Among the highly dangerous inmates now in Supermax facilities are Zacarias Moussaoui, the alleged 9/11 ``20th hijacker,'' who is serving a life sentence; Ramzi Ahmed Yousef, who helped plan the 1993 World Trade Center bombing; and Dandeny Muñoz Mosquera, former chief assassin for Colombia's Medellin Cartel.

All presumably have networks of equally dangerous associates who they wish would help them escape. Yet this has not happened, because we make sure it cannot happen.

From The Chicago Tribune:

The Obama administration needed to find a secure place to house the prisoners in the U.S., and it found one in Thomson, a state-of-the-art maximum security prison built to replace aging lockups elsewhere in Illinois. State officials have never had the backbone to close those other facilities because union workers don't want to move. So Thomson sits mostly empty, eight years after it was completed, a $150 million white elephant. Selling it to the feds, for the right price, sounds like a win-win.

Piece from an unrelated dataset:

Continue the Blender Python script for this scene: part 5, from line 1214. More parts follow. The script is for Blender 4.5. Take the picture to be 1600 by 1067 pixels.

But the fear mongers want no part of it. To hear them talk, Obama and Quinn are painting a big red bull's eye on the Willis Tower, 150 miles away. Put those prisoners in Thomson and the next thing you know, their terrorist friends will stage a jailbreak and they'll all take over the nuclear power plant in nearby Cordova. Think we're exaggerating? Kirk's campaign Web site says Obama's plan would make Illinois "ground zero for jihadists" and that detainees should "stay where they cannot endanger American citizens." McKenna says Quinn is trying "to bring terrorists to our neighborhoods in the name of job creation."

You know what that sounds like: Not In My Back Yard.

There's no good reason to fear those prisoners. Hundreds of international terrorists (and a lot of other scary people) are currently housed in U.S. prisons. Nobody has ever escaped from a federal super-max prison. There already are 34 inmates doing time in Illinois on terrorism charges, and the Willis Tower is still standing. We just checked.